• **WRITTEN TASK**: Reproduce precisely the lines between the start of the data below and the line with "col = sc.collection", both included.

• **SOURCE EXCERPT**:
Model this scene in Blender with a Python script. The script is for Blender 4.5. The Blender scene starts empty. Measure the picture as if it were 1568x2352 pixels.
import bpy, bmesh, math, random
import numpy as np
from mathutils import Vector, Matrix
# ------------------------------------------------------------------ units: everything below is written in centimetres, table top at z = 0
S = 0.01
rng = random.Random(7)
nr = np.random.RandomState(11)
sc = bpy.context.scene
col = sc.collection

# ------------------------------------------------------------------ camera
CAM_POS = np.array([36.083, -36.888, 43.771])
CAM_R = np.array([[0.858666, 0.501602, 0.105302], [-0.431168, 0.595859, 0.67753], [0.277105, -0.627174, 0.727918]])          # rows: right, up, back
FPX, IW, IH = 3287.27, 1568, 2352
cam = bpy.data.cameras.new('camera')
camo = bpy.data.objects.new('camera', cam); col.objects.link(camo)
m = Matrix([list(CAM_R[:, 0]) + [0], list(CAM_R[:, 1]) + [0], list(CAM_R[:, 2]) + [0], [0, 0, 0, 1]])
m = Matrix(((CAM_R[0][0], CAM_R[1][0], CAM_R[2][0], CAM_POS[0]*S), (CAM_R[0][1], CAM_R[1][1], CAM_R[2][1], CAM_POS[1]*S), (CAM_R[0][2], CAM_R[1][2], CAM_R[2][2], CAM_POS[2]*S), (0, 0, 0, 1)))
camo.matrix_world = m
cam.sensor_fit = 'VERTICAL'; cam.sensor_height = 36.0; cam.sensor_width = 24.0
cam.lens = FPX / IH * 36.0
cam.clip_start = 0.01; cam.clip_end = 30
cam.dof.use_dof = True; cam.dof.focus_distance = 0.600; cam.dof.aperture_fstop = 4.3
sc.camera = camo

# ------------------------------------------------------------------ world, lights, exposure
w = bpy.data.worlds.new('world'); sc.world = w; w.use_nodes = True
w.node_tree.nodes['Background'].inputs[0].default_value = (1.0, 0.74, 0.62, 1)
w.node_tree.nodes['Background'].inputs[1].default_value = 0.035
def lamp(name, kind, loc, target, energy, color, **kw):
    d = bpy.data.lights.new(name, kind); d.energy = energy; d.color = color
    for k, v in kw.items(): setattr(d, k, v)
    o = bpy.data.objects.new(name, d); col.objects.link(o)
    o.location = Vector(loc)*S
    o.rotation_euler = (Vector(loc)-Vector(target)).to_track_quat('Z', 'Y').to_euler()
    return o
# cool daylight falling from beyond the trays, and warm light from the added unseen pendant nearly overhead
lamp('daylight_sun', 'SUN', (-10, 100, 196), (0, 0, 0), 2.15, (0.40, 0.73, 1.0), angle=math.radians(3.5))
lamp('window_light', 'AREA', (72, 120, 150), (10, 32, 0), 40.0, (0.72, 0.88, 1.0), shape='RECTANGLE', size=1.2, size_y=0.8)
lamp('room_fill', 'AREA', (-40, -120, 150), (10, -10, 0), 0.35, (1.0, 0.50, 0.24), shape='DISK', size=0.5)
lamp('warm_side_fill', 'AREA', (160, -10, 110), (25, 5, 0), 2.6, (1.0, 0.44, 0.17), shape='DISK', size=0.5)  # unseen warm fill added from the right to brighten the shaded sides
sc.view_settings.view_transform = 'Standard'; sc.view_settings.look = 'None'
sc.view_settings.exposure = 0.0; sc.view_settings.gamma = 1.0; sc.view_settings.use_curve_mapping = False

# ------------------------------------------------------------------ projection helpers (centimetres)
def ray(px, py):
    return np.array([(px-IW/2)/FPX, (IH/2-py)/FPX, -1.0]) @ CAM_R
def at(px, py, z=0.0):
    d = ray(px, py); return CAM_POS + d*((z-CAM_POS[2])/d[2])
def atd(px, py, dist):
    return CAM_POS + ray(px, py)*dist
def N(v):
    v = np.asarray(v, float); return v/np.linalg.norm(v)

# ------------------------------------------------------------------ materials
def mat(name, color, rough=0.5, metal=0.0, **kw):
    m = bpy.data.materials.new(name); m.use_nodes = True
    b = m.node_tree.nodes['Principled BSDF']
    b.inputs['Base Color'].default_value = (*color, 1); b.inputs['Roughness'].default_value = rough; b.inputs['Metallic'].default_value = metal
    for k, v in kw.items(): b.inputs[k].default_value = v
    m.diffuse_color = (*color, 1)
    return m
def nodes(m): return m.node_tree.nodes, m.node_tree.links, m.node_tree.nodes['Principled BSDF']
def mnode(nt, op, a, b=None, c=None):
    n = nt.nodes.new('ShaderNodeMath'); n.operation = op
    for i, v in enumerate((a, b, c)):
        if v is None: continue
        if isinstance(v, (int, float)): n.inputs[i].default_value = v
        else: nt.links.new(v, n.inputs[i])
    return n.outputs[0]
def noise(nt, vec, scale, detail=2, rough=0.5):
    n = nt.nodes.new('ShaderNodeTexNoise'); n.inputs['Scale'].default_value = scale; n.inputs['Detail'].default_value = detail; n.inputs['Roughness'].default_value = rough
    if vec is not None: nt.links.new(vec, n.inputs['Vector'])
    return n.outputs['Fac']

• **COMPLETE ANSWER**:
Model this scene in Blender with a Python script. The script is for Blender 4.5. The Blender scene starts empty. Measure the picture as if it were 1568x2352 pixels.
import bpy, bmesh, math, random
import numpy as np
from mathutils import Vector, Matrix
# ------------------------------------------------------------------ units: everything below is written in centimetres, table top at z = 0
S = 0.01
rng = random.Random(7)
nr = np.random.RandomState(11)
sc = bpy.context.scene
col = sc.collection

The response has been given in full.